■ Data excerpt ■
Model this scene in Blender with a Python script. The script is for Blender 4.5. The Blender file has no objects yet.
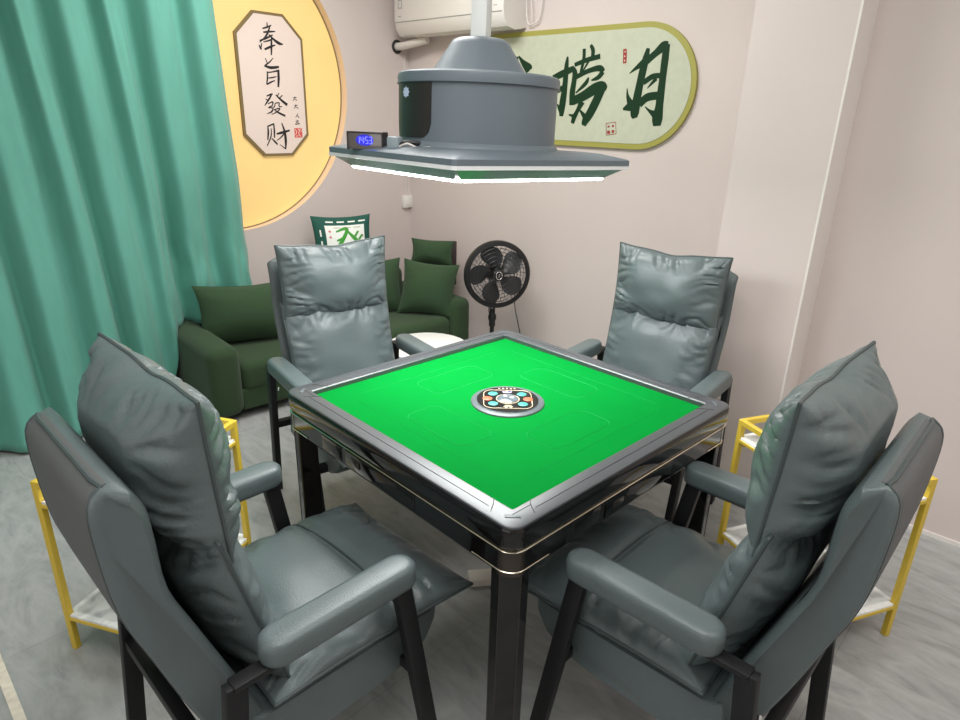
import bpy, bmesh, math, random
from mathutils import Vector, Matrix, noise
random.seed(7)
SC = bpy.context.scene
COL = SC.collection
PI = math.pi
XL, YB, YR = -2.72, 1.964, 1.554      # left wall, back wall, recessed wall right of the pillar
ZC = 2.8

# ------------------------------------------------------------------ materials
def nodes_of(name):
    m = bpy.data.materials.new(name); m.use_nodes = True
    nt = m.node_tree
    return m, nt, nt.nodes['Principled BSDF']

def mat(name, col, rough=0.5, metal=0.0, var=0.0, vscale=6.0, bump=0.0, bscale=80.0, emit=None, estr=0.0, spec=0.5, sheen=0.0, coat=0.0, stretch=None):
    m, nt, b = nodes_of(name)
    b.inputs['Base Color'].default_value = (*col, 1)
    b.inputs['Roughness'].default_value = rough
    b.inputs['Metallic'].default_value = metal
    b.inputs['Specular IOR Level'].default_value = spec
    if sheen: b.inputs['Sheen Weight'].default_value = sheen
    if coat: b.inputs['Coat Weight'].default_value = coat; b.inputs['Coat Roughness'].default_value = 0.05
    tc = nt.nodes.new('ShaderNodeTexCoord')
    src = tc.outputs['Object']
    if stretch:
        mp = nt.nodes.new('ShaderNodeMapping'); mp.inputs['Scale'].default_value = stretch
        nt.links.new(src, mp.inputs['Vector']); src = mp.outputs['Vector']
    if var:
        n = nt.nodes.new('ShaderNodeTexNoise'); n.inputs['Scale'].default_value = vscale; n.inputs['Detail'].default_value = 5
        nt.links.new(src, n.inputs['Vector'])
        r = nt.nodes.new('ShaderNodeValToRGB')
        r.color_ramp.elements[0].position = 0.3; r.color_ramp.elements[1].position = 0.7
        r.color_ramp.elements[0].color = (*[max(0, c*(1-var)) for c in col], 1)
        r.color_ramp.elements[1].color = (*[min(1, c*(1+var)) for c in col], 1)
        nt.links.new(n.outputs['Fac'], r.inputs['Fac']); nt.links.new(r.outputs['Color'], b.inputs['Base Color'])
    if bump:
        n2 = nt.nodes.new('ShaderNodeTexNoise'); n2.inputs['Scale'].default_value = bscale; n2.inputs['Detail'].default_value = 3
        nt.links.new(src, n2.inputs['Vector'])
        bp = nt.nodes.new('ShaderNodeBump'); bp.inputs['Strength'].default_value = bump; bp.inputs['Distance'].default_value = 0.004
        nt.links.new(n2.outputs['Fac'], bp.inputs['Height']); nt.links.new(bp.outputs['Normal'], b.inputs['Normal'])
    if emit:
        b.inputs['Emission Color'].default_value = (*emit, 1); b.inputs['Emission Strength'].default_value = estr
    return m

def floor_mat():
    m, nt, b = nodes_of('grey_stone_vinyl')
    tc = nt.nodes.new('ShaderNodeTexCoord')
    mp = nt.nodes.new('ShaderNodeMapping'); mp.inputs['Scale'].default_value = (1.6, 4.2, 1); mp.inputs['Rotation'].default_value = (0, 0, 0.35)
    nt.links.new(tc.outputs['Object'], mp.inputs['Vector'])
    n = nt.nodes.new('ShaderNodeTexNoise'); n.inputs['Scale'].default_value = 2.6; n.inputs['Detail'].default_value = 9; n.inputs['Distortion'].default_value = 1.6; n.inputs['Roughness'].default_value = .62
    nt.links.new(mp.outputs['Vector'], n.inputs['Vector'])
    r = nt.nodes.new('ShaderNodeValToRGB'); e = r.color_ramp.elements
    e[0].position = .30; e[0].color = (.27, .278, .278, 1); e[1].position = .70; e[1].color = (.43, .44, .435, 1)
    x = e.new(.5); x.color = (.36, .368, .365, 1)
    nt.links.new(n.outputs['Fac'], r.inputs['Fac'])
    # pale veins
    n3 = nt.nodes.new('ShaderNodeTexNoise'); n3.inputs['Scale'].default_value = 1.9; n3.inputs['Detail'].default_value = 4; n3.inputs['Distortion'].default_value = .9
    nt.links.new(mp.outputs['Vector'], n3.inputs['Vector'])
    sub = nt.nodes.new('ShaderNodeMath'); sub.operation = 'SUBTRACT'; sub.inputs[1].default_value = .5
    ab = nt.nodes.new('ShaderNodeMath'); ab.operation = 'ABSOLUTE'
    nt.links.new(n3.outputs['Fac'], sub.inputs[0]); nt.links.new(sub.outputs[0], ab.inputs[0])
    r2 = nt.nodes.new('ShaderNodeValToRGB'); r2.color_ramp.elements[0].position = 0; r2.color_ramp.elements[0].color = (.42, .42, .42, 1)
    r2.color_ramp.elements[1].position = .09; r2.color_ramp.elements[1].color = (0, 0, 0, 1)
    nt.links.new(ab.outputs[0], r2.inputs['Fac'])
    mx = nt.nodes.new('ShaderNodeMix'); mx.data_type = 'RGBA'
    mx.inputs['B'].default_value = (.50, .51, .50, 1)
    nt.links.new(r2.outputs['Color'], mx.inputs['Factor']); nt.links.new(r.outputs['Color'], mx.inputs['A'])
    # tile joints
    br = nt.nodes.new('ShaderNodeTexBrick'); br.offset = 0.0; br.inputs['Scale'].default_value = 1; br.inputs['Mortar Size'].default_value = .0012
    br.inputs['Brick Width'].default_value = .9; br.inputs['Row Height'].default_value = .9
    br.inputs['Color1'].default_value = br.inputs['Color2'].default_value = (1, 1, 1, 1); br.inputs['Mortar'].default_value = (.72, .72, .72, 1)
    nt.links.new(tc.outputs['Object'], br.inputs['Vector'])
    mu = nt.nodes.new('ShaderNodeMix'); mu.data_type = 'RGBA'; mu.blend_type = 'MULTIPLY'; mu.inputs['Factor'].default_value = 1
    nt.links.new(mx.outputs['Result'], mu.inputs['A']); nt.links.new(br.outputs['Color'], mu.inputs['B'])
    nt.links.new(mu.outputs['Result'], b.inputs['Base Color'])
    b.inputs['Roughness'].default_value = .38
    bp = nt.nodes.new('ShaderNodeBump'); bp.inputs['Strength'].default_value = .08; bp.inputs['Distance'].default_value = .01
    nt.links.new(n.outputs['Fac'], bp.inputs['Height']); nt.links.new(bp.outputs['Normal'], b.inputs['Normal'])
    return m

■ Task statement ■
Please take the lines from the beginning of the data above through the line holding "return m, nt, nt.nodes['Principled BSDF']" and transcribe them exactly, without any pictures.

■ Response for this exercise ■
Model this scene in Blender with a Python script. The script is for Blender 4.5. The Blender file has no objects yet.
import bpy, bmesh, math, random
from mathutils import Vector, Matrix, noise
random.seed(7)
SC = bpy.context.scene
COL = SC.collection
PI = math.pi
XL, YB, YR = -2.72, 1.964, 1.554      # left wall, back wall, recessed wall right of the pillar
ZC = 2.8

# ------------------------------------------------------------------ materials
def nodes_of(name):
    m = bpy.data.materials.new(name); m.use_nodes = True
    nt = m.node_tree
    return m, nt, nt.nodes['Principled BSDF']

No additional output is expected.